Znaków zapytania w sprawie ZUK-u wciąż jest jednak sporo. Tym bardziej nie dziwią pytania, jakie radni gminy Lubicz kierują do wójta. Na początku listopada w tej sprawie odbyło się spotkanie Marka Nicewicza z radnymi. Dotarliśmy do protokołu z tego spotkania. Dokument otrzymali wszyscy radni.
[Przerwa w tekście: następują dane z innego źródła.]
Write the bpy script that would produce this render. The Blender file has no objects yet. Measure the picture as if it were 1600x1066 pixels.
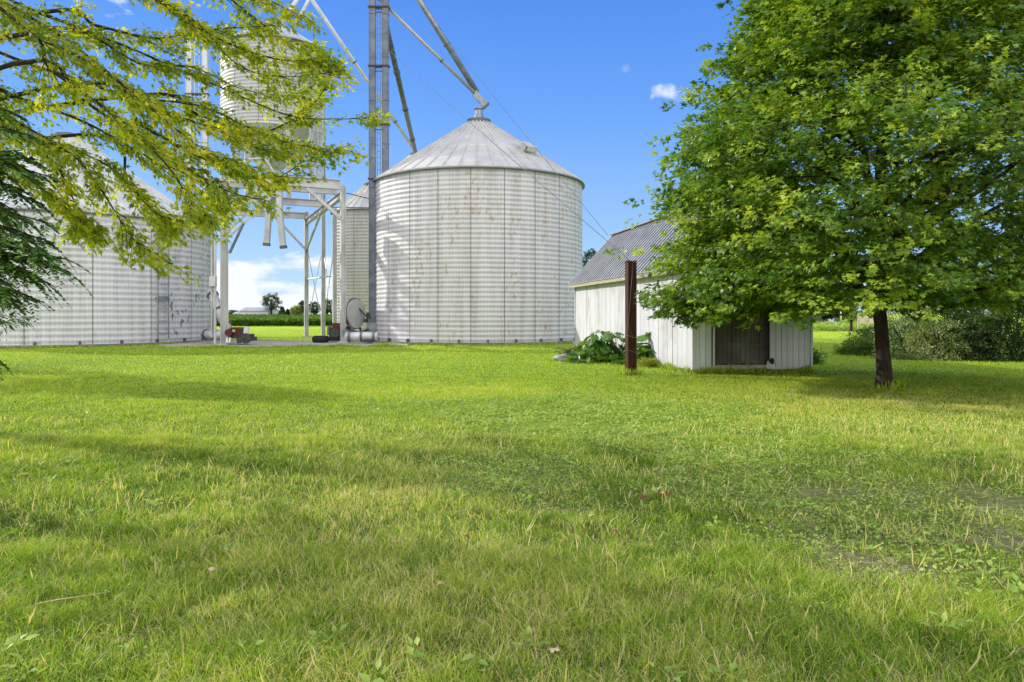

Co w nim jest?
Wójt Marek Nicewicz przyznał przed radnymi, że od stycznia 2021 r. do sierpnia 2022 r. jeździł oplem insignią należącym do Senikalu, spółki-córki ZUK-u.
– Służył mu do celów służbowych i gmina nie poniosła z tego tytułu żadnych kosztów. Pan mecenas Kołcz dodatkowo wyjaśnił, iż pan wójt nie złamał prawa i mógł jeździć w/w autem – czytamy w protokole ze spotkania.
Radni dopytywali, czy wójt posiadał stosowną umowę na wypożyczenie samochodu z Senikalem, jakie były koszty jego utrzymania i gdzie pojazd znajduje się obecnie.
– Pan wójt odpowiedział, że nie posiada takiej wiedzy, jak również nie wie, gdzie obecnie znajduje się samochód – czytamy w dokumencie.
Ile Piotr Rozwadowski zarobił w ZUK, zanim został prezesem?
Nie były to jednak jedyne poruszone przez radnych wątki. Pytali też o to, o czym informowaliśmy ostatnio, czyli o braki w oświadczeniu majątkowym Piotra Rozwadowskiego i jego wcześniejsze obowiązki w ZUK-u, zanim zastąpił Grzegorza Karpińskiego na stanowisku prezesa.
– Na pytanie radnej Danuty Wojciechowskiej i przewodniczącego Zbigniewa Barcikowskiego, czy pan wójt posiada jakiś raport lub sprawozdanie z pracy, którą wykonywał pan Piotr Rozwadowski na rzecz spółki ZUK przed objęciem funkcji prezesa, pan wójt najpierw odpowiedział, że nie posiada. Następnie jednak powiedział, że jakieś sprawozdania są – czytamy w protokole.
Jeśli zaś chodzi o samo oświadczenie majątkowe prezesa Rozwadowskiego, to odniósł się do niego zastępca wójta Wojciech Rakowiecki. Jego zdaniem brak wskazania wynagrodzenia za wcześniejsze zatrudnienie w ZUK-u jest sprawą do wyjaśnienia przez Urząd Skarbowy, a nie przez Radę Gminy.
Po spotkaniu dowiedzieliśmy się więc, że przez blisko 20 miesięcy wójt Nicewicz korzystał z samochodu należącego do Senikalu, który podobnie jak ZUK tonie w długach. Natomiast co do szczegółów zatrudnienia Piotra Rozwadowskiego w ZUK-u wciąż pozostaje wiele niejasności.
Mieszkaniec
11 listopada 2022 @ 09:30
Sytuacja jest żenująca. Wójt bierze kilka milionów pieniędzy podatników, aby spłacić nadużycia Prezesa ZUK, włącznie z poręczeniem dla Senikalu. Następnie, kiedy radni pytają o te deie spółki odpowiedź jest … co Was to obchodzi. To może skoro nie powinno nas lubiczan obchodzić, to Pan Prezes i Pan wójt jako właściciel space teraz gminę i podatników? Proste!